Asked by [CNN's Larry] King what he thought about Mr. Clinton visiting the Soviet Union while he was a Rhodes scholar at Oxford in 1969, Mr. Bush seemed to choose his words carefully....

"I don't want to tell you what I really think, because I don't have the facts," he said. "But to go to Moscow one year after Russia crushed Czechoslovakia, not remember who you saw? I really think the answer is, level with the American people."

... Mr. Bush said: "You can remember who you saw in the airport in Oslo, but you can't remember who you saw in the airport in Moscow? I say level with the American people on the draft, whether you went to Moscow, how many demonstrations he led against his country from a foreign soil. Level, tell the truth and then let the American voters decide."
(And let's not even get into the later allegations of disloyalty to country known as "Chinagate.")

Yes, it's true that Barack Obama has been charged with treason more often than Bill Clinton -- but that may be because right-wingers were too busy charging Clinton with rape, drug-dealing, and murder. There's a so-called Obama body count, but it's a pale imitation of the extraordinarily lengthy Clinton body count. And, of course, Clinton murder and drug-dealing allegations were peddled by Jerry Falwell, one of the most prominent figures on the religious right.

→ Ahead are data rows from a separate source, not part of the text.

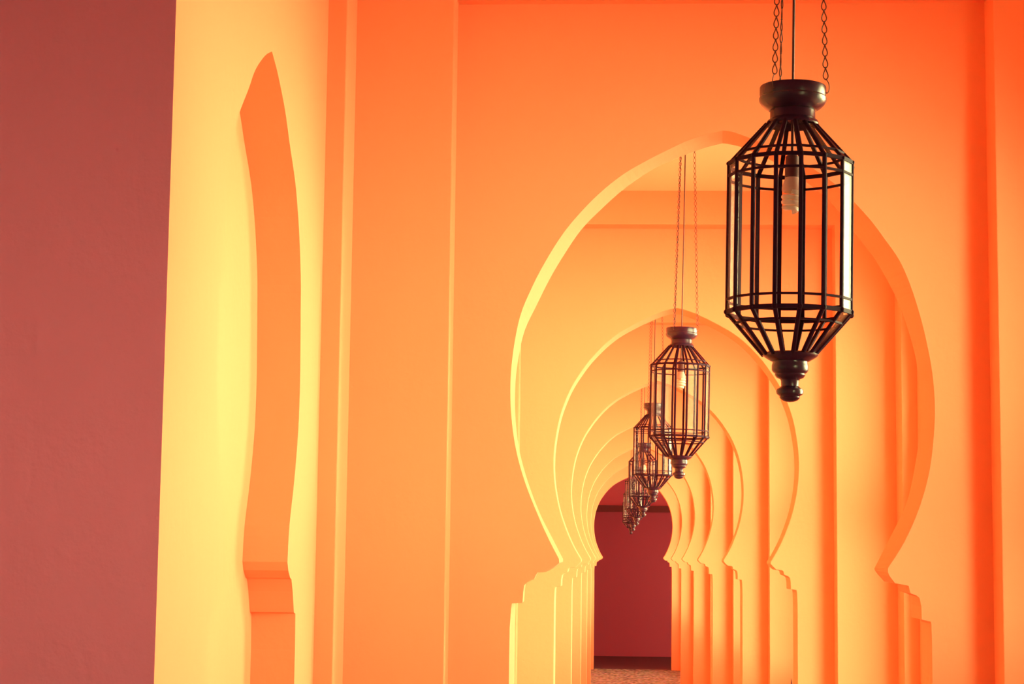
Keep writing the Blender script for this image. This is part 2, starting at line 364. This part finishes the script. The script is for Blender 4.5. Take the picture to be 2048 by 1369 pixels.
prof_tiers = [(50*SC, zr(240)), (RB, zr(325)), (RB, zr(627)), (52*SC, zr(712))]
def make_lantern():
    root = bpy.data.objects.new('hanging_lantern', None); C.objects.link(root)
    # cap
    bm = bmesh.new()
    lathe(bm, [(0, zr(166)), (60*SC, zr(166)), (62*SC, zr(163)), (66*SC, zr(163)), (67*SC, zr(165)), (67*SC, zr(178)), (66*SC, zr(184)), (68*SC, zr(187)), (67.5*SC, zr(193)),
               (64*SC, zr(199)), (57*SC, zr(206)), (49*SC, zr(211)), (45*SC, zr(212.5)), (0, zr(212.5))])
    obj('cap', bm, M['bronze'], root, True)
    bm = bmesh.new()
    lathe(bm, [(0, zr(212.5)), (44.5*SC, zr(212.5)), (45.5*SC, zr(216)), (45.5*SC, zr(228)), (47*SC, zr(231)), (51*SC, zr(234)), (53.5*SC, zr(240)), (52*SC, zr(243)), (46*SC, zr(241)), (40*SC, zr(232)), (0, zr(231))])
    obj('collar', bm, M['bronze'], root, True)
    # ribs
    R = [ring_pts(r, z) for r, z in prof_tiers]
    for k in range(N):
        bm = bmesh.new()
        for t in range(3): bar(bm, R[t][k], R[t+1][k], 0.0075, 0.005)
        for t in (1, 2): 
            mtx = Matrix.Translation(R[t][k]); bmesh.ops.create_uvsphere(bm, u_segments=8, v_segments=6, radius=0.0042 if t == 1 else 0.0052, matrix=mtx)
        obj('rib', bm, M['lead'], root)
    # rings
    def tier_r(y):
        z = zr(y)
        for (r0, z0), (r1, z1) in zip(prof_tiers, prof_tiers[1:]):
            if z1 <= z <= z0: return r0 + (r1-r0)*(z0-z)/(z0-z1)
    for y, wd in ((306, .0038), (325, .0070), (351, .0041), (602, .0041), (627, .0078), (649, .0038)):
        bm = bmesh.new(); P = ring_pts(tier_r(y), zr(y))
        for k in range(N):
            a, b = P[k], P[(k+1) % N]
            t = (b-a).normalized(); out = ((a+b)/2); out.z = 0; out.normalize()
            V = []
            for p in (a, b):
                for dz, do in ((-1,-1),(1,-1),(1,1),(-1,1)): V.append(bm.verts.new(p + Vector((0,0,1))*dz*wd/2 + out*do*.0022))
            for i in range(4):
                j = (i+1) % 4; bm.faces.new((V[i], V[j], V[4+j], V[4+i]))
            bm.faces.new(V[:4][::-1]); bm.faces.new(V[4:])
        obj('ring', bm, M['lead'], root)
    # glass tiers
    for name, t in (('shoulder_glass', 0), ('body_glass', 1), ('lower_glass', 2)):
        bm = bmesh.new()
        (r0, z0), (r1, z1) = prof_tiers[t], prof_tiers[t+1]
        for k in range(N):
            a = [ring_pts(r0, z0)[k], ring_pts(r0, z0)[(k+1)%N], ring_pts(r1, z1)[(k+1)%N], ring_pts(r1, z1)[k]]
            nrm = (a[1]-a[0]).cross(a[2]-a[1]).normalized()*.0009
            c = sum(a, Vector())/4
            a = [c + (p-c)*.985 for p in a]
            loft(bm, [p+nrm for p in a], [p-nrm for p in a])
        obj(name, bm, M['glass'], root)
    for ch in root.children:      # the leaded body hangs a touch off the axis of its cap
        if ch.name.split('.')[0] in ('rib', 'ring', 'shoulder_glass', 'body_glass', 'lower_glass'): ch.location.x = -.003
    # finial
    bm = bmesh.new()
    lathe(bm, [(0, zr(706)), (50*SC, zr(706)), (56*SC, zr(709)), (55*SC, zr(712)), (50*SC, zr(716)), (40*SC, zr(722)), (35.5*SC, zr(724)), (35*SC, zr(727)), (36.5*SC, zr(731)), (36.5*SC, zr(741)),
               (34*SC, zr(745)), (30*SC, zr(748)), (30.5*SC, zr(751)), (27*SC, zr(756)), (20*SC, zr(759)), (18*SC, zr(762)), (17.5*SC, zr(773)), (21*SC, zr(776)),
               (26*SC, zr(779)), (27.5*SC, zr(784)), (26*SC, zr(789)), (21*SC, zr(792)), (20*SC, zr(794)), (20.5*SC, zr(796)), (16*SC, zr(801)), (8*SC, zr(804)), (0, zr(805))])
    obj('finial', bm, M['bronze'], root, True)
    # socket and spiral bulb
    bm = bmesh.new()
    lathe(bm, [(0, zr(231)), (3*SC, zr(231)), (3*SC, zr(298)), (8*SC, zr(303)), (13.5*SC, zr(307)), (13.5*SC, zr(330)), (14.5*SC, zr(332)), (14.5*SC, zr(350)), (0, zr(350))], 24)
    obj('lamp_socket', bm, M['socket'], root, True)
    bm = bmesh.new()
    lathe(bm, [(0, zr(349)), (13.5*SC, zr(349)), (17*SC, zr(360)), (20*SC, zr(369)), (20*SC, zr(376)), (17*SC, zr(380)), (0, zr(380))], 24)
    bb = obj('bulb_base', bm, M['ballast'], root, True)
    bm = bmesh.new()
    pts = []
    turns = 3.5
    for k in range(int(turns*16)+1):
        a = k/16*2*math.pi; f = k/(turns*16)
        r = 16.5*SC * (1 if f < .75 else 1 - (f-.75)*2.2)
        pts.append((r*math.sin(a), -r*math.cos(a), zr(381) + (zr(419)-zr(381))*f))
    tube(bm, pts, 5.0*SC, 8)
    obj('spiral_bulb', bm, M['bulb'], root, True)
    # cable
    top = 0.817 + .01
    bm = bmesh.new(); tube(bm, [(0, 0, zr(166)), (0.0005, 0, .4), (0, 0, top)], 2.6*SC, 8)
    lathe(bm, [(0, .008), (7*SC, .006), (8*SC, zr(165)), (0, zr(166))], 16)
    obj('cable', bm, M['wire'], root, True)
    # chains
    for deg in (85, 205, 328):
        th = math.radians(deg); d = Vector((math.sin(th), -math.cos(th), 0))
        p0 = d*(66*SC) + Vector((0, 0, .012)); p1 = d*.030 + Vector((0, 0, top - .01))
        ax = (p1-p0).normalized(); Ltot = (p1-p0).length; pitch = .0205; nl = round(Ltot/pitch); pitch = Ltot/nl
        bm = bmesh.new()
        for k in range(nl):
            base = p0 + ax*(k*pitch)
            yaw = (0.15 if deg != 205 else 1.3) + 0.2*math.sin(k*1.7 + deg) 
            s = Vector((math.cos(yaw), math.sin(yaw), 0)); s = (s - ax*s.dot(ax)).normalized(); q = ax.cross(s)
            lp = []
            for (u, v) in ((0,-.06),(.15,.04),(.24,.18),(.25,.34),(.19,.54),(.09,.72),(.04,.88),(0,.98),(-.04,.88),(-.09,.72),(-.19,.54),(-.25,.34),(-.24,.18),(-.15,.04)):
                lp.append(base + s*(u*.84*pitch) + ax*(v*pitch))
            tube(bm, lp, .00105, 5, closed=True)
            b2 = base + ax*(pitch*.97)      # wrapped neck of the link
            tube(bm, [b2 + q*(.0014*math.cos(a)) + s*(.0014*math.sin(a)) + ax*(.0009*a/6.28) for a in (0, 1.26, 2.51, 3.77, 5.03, 6.28, 7.5, 8.8)], .0008, 4)
        # hook through the rim
        hk = [d*(66*SC)+Vector((0,0,.013)), d*(72*SC)+Vector((0,0,.004)), d*(73*SC)+Vector((0,0,-.006)), d*(69.5*SC)+Vector((0,0,-.013)), d*(65*SC)+Vector((0,0,-.010))]
        tube(bm, smooth_line(hk, 4), .0009, 5)
        obj('chain', bm, M['wire'], root, True)
    # ceiling canopy
    bm = bmesh.new()
    lathe(bm, [(0, top+.02), (.045, top+.02), (.045, top+.004), (.038, top-.006), (.02, top-.01), (0, top-.01)], 32)
    obj('ceiling_hook_plate', bm, M['bronze'], root, True)
    return root

def copy_tree(o, parent=None):
    c = o.copy(); C.objects.link(c); c.parent = parent
    for ch in list(o.children): copy_tree(ch, c)
    return c
proto = make_lantern()
lab = ['largest and nearest glass and dark metal lantern, hanging in front of the first arch',
       'second nearest lantern, hanging whole in view inside the first arch',
       'third nearest lantern, its right half hidden behind the second nearest lantern',
       'fourth nearest lantern, small one partly covered by the third lantern above the red end wall',
       'fifth nearest lantern, sliver with dark finial just left of and below the fourth lantern',
       'sixth nearest lantern, tiny one at the lower left end of the overlapping row',
       'farthest lantern at the very end of the row, almost hidden by the others']
# cap-top centre (pixels) of the lanterns whose caps show; finial tips for the others
tips = [(1579.5, 805), (1357.5, 959), (1305.5, 1006), (1286, 1035), (1273, 1052), (1266, 1063), (1262, 1069)]
body = abs(zr(805))
for i in range(7):
    Y = LY + i*SP
    o = proto if i == 0 else copy_tree(proto)
    p = atY(tips[i][0], tips[i][1], Y)
    tilt = (0.8, 1.0, .5, .4, .3, .2, 0)[i]
    t = math.radians(tilt)
    o.location = (p.x + body*math.sin(t), Y, p.z + body*math.cos(t))
    o.rotation_euler = (0, t, math.radians((-6.8, 1, -4, 7, 2, -6, 5)[i]))
    s = (CEIL - o.location.z) / (0.817 + .025)
    # chain, cable and plate reach the ceiling of each bay
    for ch in o.children:
        k = ch.name.split('.')[0]
        if k in ('chain', 'cable'): ch.scale.z = s
        if k == 'ceiling_hook_plate': ch.location.z = (0.817 + .01)*(s - 1)
    tag(o, lab[i], 'lantern', 'lanterns hanging in a row along the arcade')
    print('LANTERN', i, [round(v, 3) for v in o.location], round(s, 3))

# ------------------------------------------------------------------ plant behind the second arch
Yp = A1 + SP + TH + DC + .12
tipp = atY(1582, 1358, Yp)
pl = bpy.data.objects.new('potted_plant', None); C.objects.link(pl)
pl.location = (tipp.x + .13, Yp, 0)
tag(pl, 'potted plant whose dark pointed leaf tip peeks past the right jamb of the second arch', 'plant')
bm = bmesh.new(); lathe(bm, [(0, .03), (.1, .03), (.115, .02), (.125, .28), (.14, .285), (.14, .32), (.125, .32), (.12, .28), (0, .28)][::-1], 32)
obj('pot', bm, M['pot'], pl, True)
for k in range(7):
    a = math.pi + k*2*math.pi/7; top = Vector((.13*math.cos(a), .11*math.sin(a), tipp.z if k == 0 else tipp.z - .06 - .05*((k*3) % 4)))
    bs = Vector((.05*math.cos(a), .05*math.sin(a), .27)); bm = bmesh.new(); rows = []
    side = Vector((-math.sin(a), math.cos(a), 0)) if k else Vector((.8, .6, 0))
    for j in range(9):
        f = j/8; c = bs.lerp(top, f); wd = .030*(1 - f**9) * (0.6 + .8*math.sin(math.pi*min(1, f*.9+.1))) if j < 8 else 0.0008
        nn = Vector((math.cos(a), math.sin(a), 0))*.003*(1 - .8*f)
        rows.append([bm.verts.new(c - side*wd), bm.verts.new(c - nn), bm.verts.new(c + side*wd), bm.verts.new(c + nn)])
    for A, B in zip(rows, rows[1:]):
        for q in range(4): bm.faces.new((A[q], A[(q+1)%4], B[(q+1)%4], B[q]))
    bm.faces.new(rows[0][::-1]); bm.faces.new(rows[-1])
    obj('leaf', bm, M['leaf'], pl, True)

# ------------------------------------------------------------------ light
SKY = 26.8
sc = bpy.context.scene
wd = bpy.data.worlds.new('sky'); sc.world = wd; wd.use_nodes = True
bg = wd.node_tree.nodes['Background']; bg.inputs['Strength'].default_value = 1.0
nt = wd.node_tree; tc = nt.nodes.new('ShaderNodeTexCoord'); sx = nt.nodes.new('ShaderNodeSeparateXYZ'); nt.links.new(tc.outputs['Generated'], sx.inputs[0])
rp = nt.nodes.new('ShaderNodeValToRGB'); mr = nt.nodes.new('ShaderNodeMapRange'); mr.inputs['From Min'].default_value = -1; mr.inputs['From Max'].default_value = 1
nt.links.new(sx.outputs['Z'], mr.inputs['Value']); nt.links.new(mr.outputs[0], rp.inputs['Fac'])
e = rp.color_ramp.elements; e[0].position = 0.37; e[0].color = (.15, .14, .07, 1); e[1].position = 0.44; e[1].color = (1, .95, .45, 1)
a = e.new(0.57); a.color = (1, .95, .45, 1); a = e.new(0.66); a.color = (.35, .33, .16, 1); a = e.new(1.0); a.color = (.25, .25, .13, 1)
mu = nt.nodes.new('ShaderNodeMix'); mu.data_type = 'RGBA'; mu.blend_type = 'MULTIPLY'; mu.inputs['Factor'].default_value = 1.0
mu.inputs['B'].default_value = (SKY, SKY, SKY, 1); nt.links.new(rp.outputs[0], mu.inputs['A']); nt.links.new(mu.outputs['Result'], bg.inputs['Color'])
wd.cycles.sampling_method = 'AUTOMATIC'
sd = bpy.data.lights.new('sun', 'SUN'); sd.energy = 60; sd.color = (1, .9, .5); sd.angle = math.radians(.6)
so = bpy.data.objects.new('sun', sd); C.objects.link(so); so.rotation_euler = (math.radians(8), math.radians(-52), 0)   # high sun behind the building, lights the courtyard paving only
# daylight portals in the open arches of the courtyard side (they only guide the sampling of the sky)
for c, px_ in [(c, XR+.26) for c in side_c] + [(PORCH_Y, XR+.26), (END+1.9, 5.21)]:
    ld = bpy.data.lights.new('portal', 'AREA'); ld.shape = 'RECTANGLE'; ld.size = 2.8; ld.size_y = 1.2; ld.cycles.is_portal = True
    lo = bpy.data.objects.new('portal', ld); C.objects.link(lo)
    lo.location = (px_, c, 1.4); lo.rotation_euler = (0, math.radians(90), 0)
sc.cycles.use_denoising = True
sc.cycles.max_bounces = 16; sc.cycles.diffuse_bounces = 10; sc.cycles.transparent_max_bounces = 40; sc.cycles.glossy_bounces = 4
sc.cycles.sample_clamp_indirect = 8
sc.view_settings.view_transform = 'Standard'; sc.view_settings.look = 'None'
sc.view_settings.gamma = 1.0; sc.view_settings.use_curve_mapping = False
sc.view_settings.exposure = 0.0
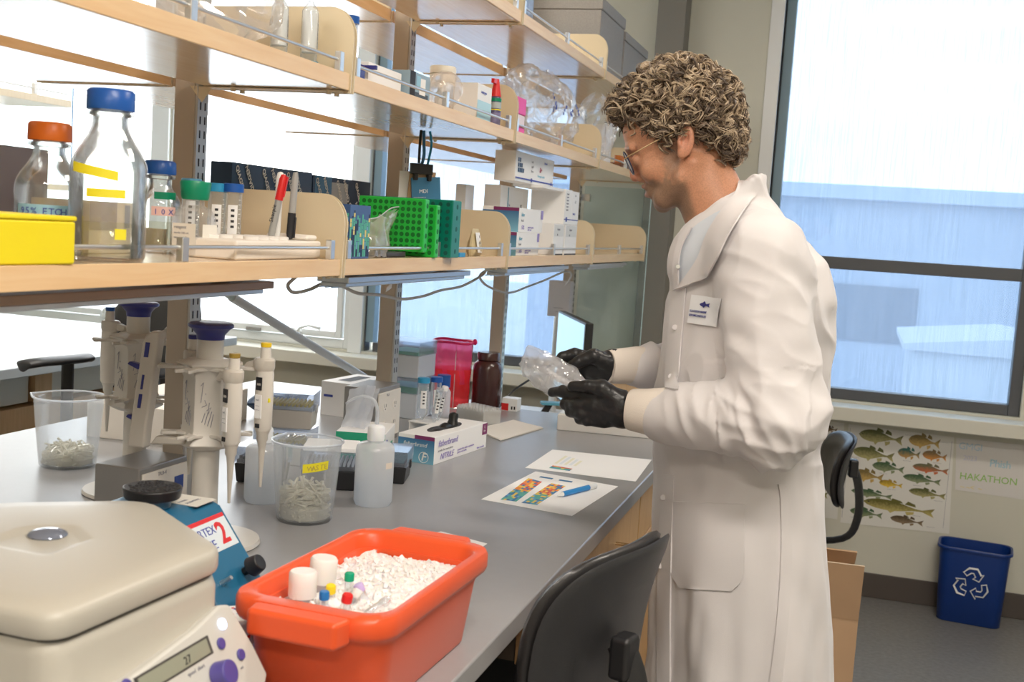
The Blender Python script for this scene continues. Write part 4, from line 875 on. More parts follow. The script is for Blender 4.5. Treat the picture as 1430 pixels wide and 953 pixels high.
tag(g.build('plastic_sleeve', clear('milky_film', (0.95, 0.97, 1.0), 0.5, 0.5, (0.88, 0.89, 0.92), 0.1, 0.3), loc=(-1.105, 2.465, BZ+0.0755)), 'crumpled milky plastic sleeve standing on the white and green carton', 'sleeve')
carton('glove_box', 'white and green dispenser box with a dark slot behind the tip boxes', 'box', (-1.385, 3.06, BZ), (0.10, 0.20, 0.098), M_card, -0.1, decals=[('+x', 0, 1, 0.0, 0.5, M_kgreen, 'green_panel'), ('+z', 0.3, 0.7, 0.2, 0.8, M_ink, 'slot'), ('-y', 0.1, 0.4, 0.55, 0.62, M_inkblue, 'blue_line')])
t = thing('kit_bag', 'dark navy pouch with white stripes lying behind the tip boxes', 'bag', (-1.56, 2.93, BZ), 0.3)
g = G(); g.loft([[Vector((x*0.07, y, z)) for x, z in [(math.cos(2*PI*i/16), 0.035+0.034*math.sin(2*PI*i/16)*k) for i in range(16)]] for y, k in ((-0.11, 0.15), (-0.09, 0.8), (0, 1.0), (0.08, 0.8), (0.11, 0.2))])
pb = g.build('pouch', M_navyp, t)
lettering(pb, M_white, [('QIAGEN', 0.018, (0.052, -0.08, 0.052), (0.2, 1, 0.1), (-0.6, 0, 0.6))])
# white boxes on the far half of the bench (bright in the window light)
carton('foam_box', 'long low white foam box on the window side of the bench', 'box', (-1.66, 2.55, BZ), (0.22, 0.42, 0.085), M_foam, 0.08, decals=[('+x', 0.3, 0.6, 0.3, 0.7, M_paper, 'label')])
# tube rack group
t = thing('tube_rack', 'small white rack in front of the tall clear boxes', 'rack', (-1.085, 2.895, BZ), -0.15)
g = G(); g.box(-0.035, 0.035, -0.05, 0.05, 0, 0.008).box(-0.035, 0.035, -0.05, 0.05, 0.03, 0.034)
for sx in (-0.033, 0.030): g.box(sx, sx+0.003, -0.05, 0.05, 0.008, 0.03)
g.build('rack', M_white, t, bevel=0.001)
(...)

Race explains a lot of the Obama-hate out there. But I think, if things are worse for Obama, it's also partly because the vast right-wing conspiracy has grown bigger and more professionalized. In the 1990s, the right-wing noise machine was like Apple in the 1990s -- innovative, aggressive, and disruptive, but with a limited market share. Now it's like present-day Apple -- an industrial machine that generates Pavlovian drooling among well-trained consumers of its products every time it teases a new release.

And their next target has lady parts, which offers up a completely new set of opportunities for tapping into primal hatreds. Maybe it won't be as bad as it's been with Obama. Maybe it'll never be as bad. But it'll be bad.


Philo Vaihinger said...

"Fundamental Americanism" is something the right wing made up when they wanted to punish people for thought-crime, or at any rage purge the American people and electorate of offending thoughts.

Recall the Palmer raids and the efforts to criminalize the CPUSA.

I'm guessing back when FDR was welcoming their hatred the right said much that sort of thing about him, too.

Victor said...

Yeah, it'll be bad.

Imo - the Reich-Wingers actually hated, and still hate, Hillary more than Bill.

If she runs and gets elected, I fully expect our rightie loons at some point to exhume poor old Vince Foster's body, to try to prove that that murderous lesbian Hillary shot and killed her male lover.

I know that doesn't make any sense.
It won't have to.

Look at all of the shit these people believe to be true which has been proven wrong, but they insist on believing it anyway.